Your goal: Across the listing below, count the lines that mention the string "Treat". Reply with the figure only.

(Scene script records)
* start *
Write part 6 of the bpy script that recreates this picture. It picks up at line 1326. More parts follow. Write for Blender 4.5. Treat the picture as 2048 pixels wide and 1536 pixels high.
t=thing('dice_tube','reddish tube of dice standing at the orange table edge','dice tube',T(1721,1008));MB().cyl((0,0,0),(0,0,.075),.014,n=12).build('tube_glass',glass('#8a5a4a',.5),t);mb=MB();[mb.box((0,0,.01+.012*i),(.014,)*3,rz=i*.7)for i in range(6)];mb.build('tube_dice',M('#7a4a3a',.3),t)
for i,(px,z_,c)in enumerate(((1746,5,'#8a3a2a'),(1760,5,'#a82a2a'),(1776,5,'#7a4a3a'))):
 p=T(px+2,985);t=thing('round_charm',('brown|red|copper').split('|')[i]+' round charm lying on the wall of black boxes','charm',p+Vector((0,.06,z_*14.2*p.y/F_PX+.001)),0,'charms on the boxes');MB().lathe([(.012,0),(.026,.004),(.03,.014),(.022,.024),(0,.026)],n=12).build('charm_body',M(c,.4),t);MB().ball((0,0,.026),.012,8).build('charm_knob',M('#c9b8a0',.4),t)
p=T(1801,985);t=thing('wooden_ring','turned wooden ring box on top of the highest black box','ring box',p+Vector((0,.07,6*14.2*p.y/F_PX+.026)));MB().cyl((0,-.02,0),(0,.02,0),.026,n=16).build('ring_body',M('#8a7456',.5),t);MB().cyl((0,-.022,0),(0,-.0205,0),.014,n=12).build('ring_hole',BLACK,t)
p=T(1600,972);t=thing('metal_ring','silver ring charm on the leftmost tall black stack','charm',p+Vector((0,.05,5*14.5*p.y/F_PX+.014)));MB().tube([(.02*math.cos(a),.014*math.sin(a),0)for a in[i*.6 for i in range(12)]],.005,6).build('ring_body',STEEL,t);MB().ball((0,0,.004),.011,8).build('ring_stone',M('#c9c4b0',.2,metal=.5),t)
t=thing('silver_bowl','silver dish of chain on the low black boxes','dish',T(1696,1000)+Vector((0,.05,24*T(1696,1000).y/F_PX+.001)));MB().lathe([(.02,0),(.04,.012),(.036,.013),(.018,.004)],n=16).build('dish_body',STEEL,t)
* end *
* start *
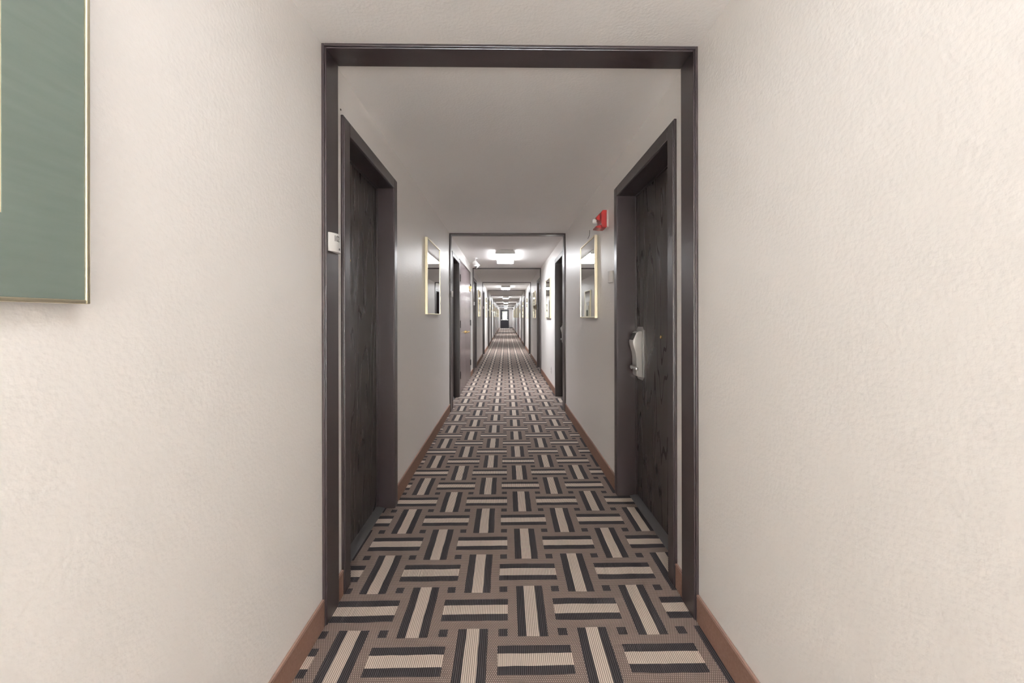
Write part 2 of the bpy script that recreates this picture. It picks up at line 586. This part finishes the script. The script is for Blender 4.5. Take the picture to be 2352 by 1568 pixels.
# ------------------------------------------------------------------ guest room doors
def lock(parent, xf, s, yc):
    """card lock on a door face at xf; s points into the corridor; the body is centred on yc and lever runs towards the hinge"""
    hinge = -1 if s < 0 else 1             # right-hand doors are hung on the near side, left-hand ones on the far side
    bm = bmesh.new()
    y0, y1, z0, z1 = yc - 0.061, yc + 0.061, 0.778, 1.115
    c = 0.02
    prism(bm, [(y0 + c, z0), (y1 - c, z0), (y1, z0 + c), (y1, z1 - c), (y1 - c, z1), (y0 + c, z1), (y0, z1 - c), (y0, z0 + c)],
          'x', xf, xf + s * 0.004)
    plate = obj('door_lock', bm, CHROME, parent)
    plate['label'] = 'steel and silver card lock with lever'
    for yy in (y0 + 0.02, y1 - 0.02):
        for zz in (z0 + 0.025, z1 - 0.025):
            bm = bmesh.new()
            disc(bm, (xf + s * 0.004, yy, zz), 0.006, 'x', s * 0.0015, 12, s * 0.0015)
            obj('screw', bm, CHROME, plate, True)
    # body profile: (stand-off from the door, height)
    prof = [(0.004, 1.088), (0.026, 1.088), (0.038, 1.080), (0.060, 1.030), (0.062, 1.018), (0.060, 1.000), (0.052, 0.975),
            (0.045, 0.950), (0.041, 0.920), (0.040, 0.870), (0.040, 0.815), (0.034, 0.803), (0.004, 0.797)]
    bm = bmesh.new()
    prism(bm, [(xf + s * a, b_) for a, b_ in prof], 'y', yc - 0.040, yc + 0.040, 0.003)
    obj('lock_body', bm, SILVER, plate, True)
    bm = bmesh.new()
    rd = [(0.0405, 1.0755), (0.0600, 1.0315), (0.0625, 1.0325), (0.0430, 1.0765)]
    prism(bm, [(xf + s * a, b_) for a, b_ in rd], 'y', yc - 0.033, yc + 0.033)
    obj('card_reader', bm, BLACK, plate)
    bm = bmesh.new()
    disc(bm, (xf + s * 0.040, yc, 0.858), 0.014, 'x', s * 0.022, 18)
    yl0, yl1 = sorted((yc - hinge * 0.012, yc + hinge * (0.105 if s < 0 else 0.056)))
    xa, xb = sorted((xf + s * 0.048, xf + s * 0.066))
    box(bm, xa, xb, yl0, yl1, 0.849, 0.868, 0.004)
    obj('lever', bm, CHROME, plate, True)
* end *
* start *
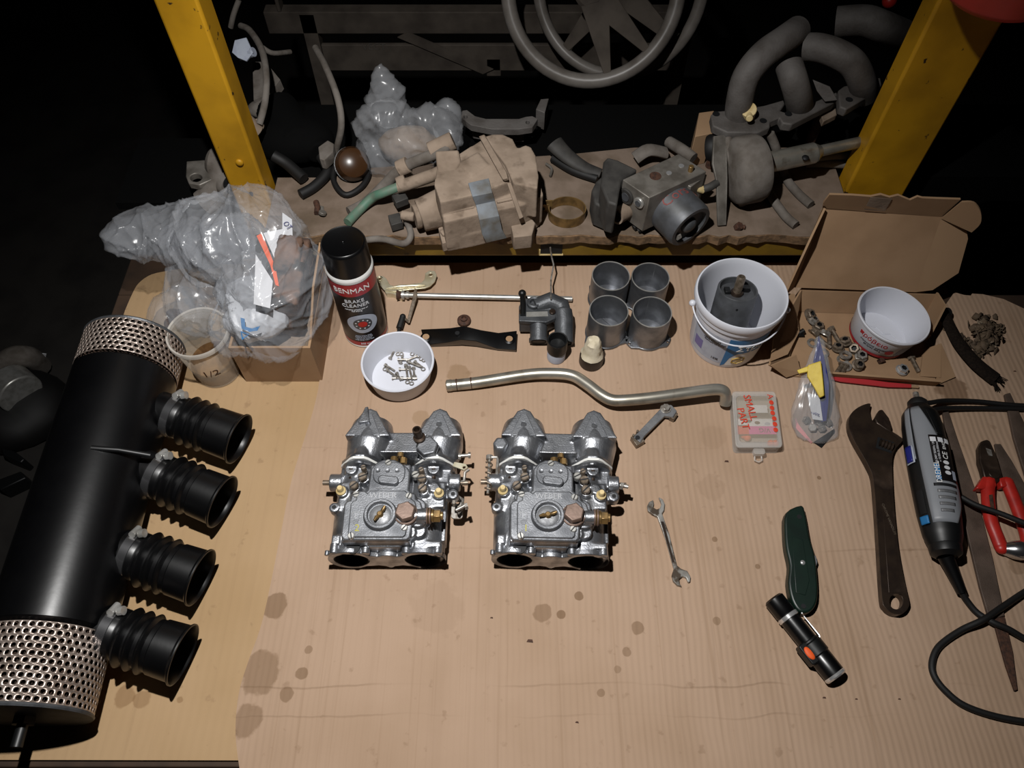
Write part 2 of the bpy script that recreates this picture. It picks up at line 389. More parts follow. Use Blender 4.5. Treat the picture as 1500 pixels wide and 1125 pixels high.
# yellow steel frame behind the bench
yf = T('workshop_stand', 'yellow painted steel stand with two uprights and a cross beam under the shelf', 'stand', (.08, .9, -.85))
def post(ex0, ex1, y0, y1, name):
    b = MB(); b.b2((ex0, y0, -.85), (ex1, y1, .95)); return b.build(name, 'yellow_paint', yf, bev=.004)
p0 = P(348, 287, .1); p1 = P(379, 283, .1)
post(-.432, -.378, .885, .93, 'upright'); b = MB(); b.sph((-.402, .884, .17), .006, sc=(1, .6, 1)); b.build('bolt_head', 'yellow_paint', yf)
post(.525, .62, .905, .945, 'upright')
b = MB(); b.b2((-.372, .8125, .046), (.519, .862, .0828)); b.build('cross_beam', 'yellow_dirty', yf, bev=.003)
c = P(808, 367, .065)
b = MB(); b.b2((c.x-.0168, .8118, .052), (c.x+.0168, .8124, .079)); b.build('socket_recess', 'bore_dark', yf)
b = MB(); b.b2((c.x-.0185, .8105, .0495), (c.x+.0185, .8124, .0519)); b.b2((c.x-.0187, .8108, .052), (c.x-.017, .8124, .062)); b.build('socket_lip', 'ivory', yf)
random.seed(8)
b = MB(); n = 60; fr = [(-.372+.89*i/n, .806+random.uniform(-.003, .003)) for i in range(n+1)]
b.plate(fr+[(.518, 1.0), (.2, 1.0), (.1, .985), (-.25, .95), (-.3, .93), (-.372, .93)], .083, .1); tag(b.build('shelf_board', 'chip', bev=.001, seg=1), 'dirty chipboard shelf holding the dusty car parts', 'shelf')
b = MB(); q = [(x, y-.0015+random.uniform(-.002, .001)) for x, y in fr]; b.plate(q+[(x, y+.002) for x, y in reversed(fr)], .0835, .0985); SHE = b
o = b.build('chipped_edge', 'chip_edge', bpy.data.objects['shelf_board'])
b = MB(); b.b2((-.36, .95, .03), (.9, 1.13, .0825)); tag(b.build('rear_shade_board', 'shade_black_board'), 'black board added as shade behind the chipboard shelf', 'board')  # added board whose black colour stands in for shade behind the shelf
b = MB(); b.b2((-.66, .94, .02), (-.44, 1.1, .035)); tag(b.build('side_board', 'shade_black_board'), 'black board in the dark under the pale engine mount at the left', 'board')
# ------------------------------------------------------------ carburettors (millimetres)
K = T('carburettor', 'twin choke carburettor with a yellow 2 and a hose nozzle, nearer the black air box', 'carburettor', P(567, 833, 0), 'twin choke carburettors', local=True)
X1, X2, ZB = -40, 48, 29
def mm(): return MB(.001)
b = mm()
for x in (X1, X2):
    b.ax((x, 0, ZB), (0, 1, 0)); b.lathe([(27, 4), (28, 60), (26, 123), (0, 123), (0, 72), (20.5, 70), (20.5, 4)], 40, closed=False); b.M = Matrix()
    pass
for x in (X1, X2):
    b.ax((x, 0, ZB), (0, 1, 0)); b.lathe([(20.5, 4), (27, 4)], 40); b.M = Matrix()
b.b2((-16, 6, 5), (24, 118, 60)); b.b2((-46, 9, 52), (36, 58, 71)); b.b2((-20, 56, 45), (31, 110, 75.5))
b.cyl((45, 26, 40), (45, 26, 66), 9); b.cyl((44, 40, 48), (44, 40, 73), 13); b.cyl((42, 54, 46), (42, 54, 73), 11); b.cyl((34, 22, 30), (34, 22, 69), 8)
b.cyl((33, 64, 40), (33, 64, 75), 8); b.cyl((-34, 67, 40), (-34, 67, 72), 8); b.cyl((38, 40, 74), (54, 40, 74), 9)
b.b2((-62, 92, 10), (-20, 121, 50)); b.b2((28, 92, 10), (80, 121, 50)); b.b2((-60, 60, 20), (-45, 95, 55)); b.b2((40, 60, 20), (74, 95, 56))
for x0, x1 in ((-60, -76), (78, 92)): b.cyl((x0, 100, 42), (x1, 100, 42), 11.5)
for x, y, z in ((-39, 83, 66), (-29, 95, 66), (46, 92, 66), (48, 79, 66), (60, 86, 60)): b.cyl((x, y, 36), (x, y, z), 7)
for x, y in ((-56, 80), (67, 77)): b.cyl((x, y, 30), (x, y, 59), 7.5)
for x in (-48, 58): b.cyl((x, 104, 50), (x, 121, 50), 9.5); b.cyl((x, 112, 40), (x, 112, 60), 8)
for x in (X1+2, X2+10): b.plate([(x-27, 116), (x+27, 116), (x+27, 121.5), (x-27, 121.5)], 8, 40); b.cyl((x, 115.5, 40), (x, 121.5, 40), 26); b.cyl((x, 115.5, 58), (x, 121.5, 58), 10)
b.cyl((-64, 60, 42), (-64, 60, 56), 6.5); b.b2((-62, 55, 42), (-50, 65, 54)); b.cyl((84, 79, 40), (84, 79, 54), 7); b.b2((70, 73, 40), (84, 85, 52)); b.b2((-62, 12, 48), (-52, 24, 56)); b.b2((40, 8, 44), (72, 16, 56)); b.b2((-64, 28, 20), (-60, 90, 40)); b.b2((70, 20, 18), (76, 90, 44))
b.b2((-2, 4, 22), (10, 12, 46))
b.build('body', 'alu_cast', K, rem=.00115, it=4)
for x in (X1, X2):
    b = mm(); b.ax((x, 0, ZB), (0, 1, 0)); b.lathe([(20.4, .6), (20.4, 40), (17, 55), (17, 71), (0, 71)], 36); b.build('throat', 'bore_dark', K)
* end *
Output of the exercise: 2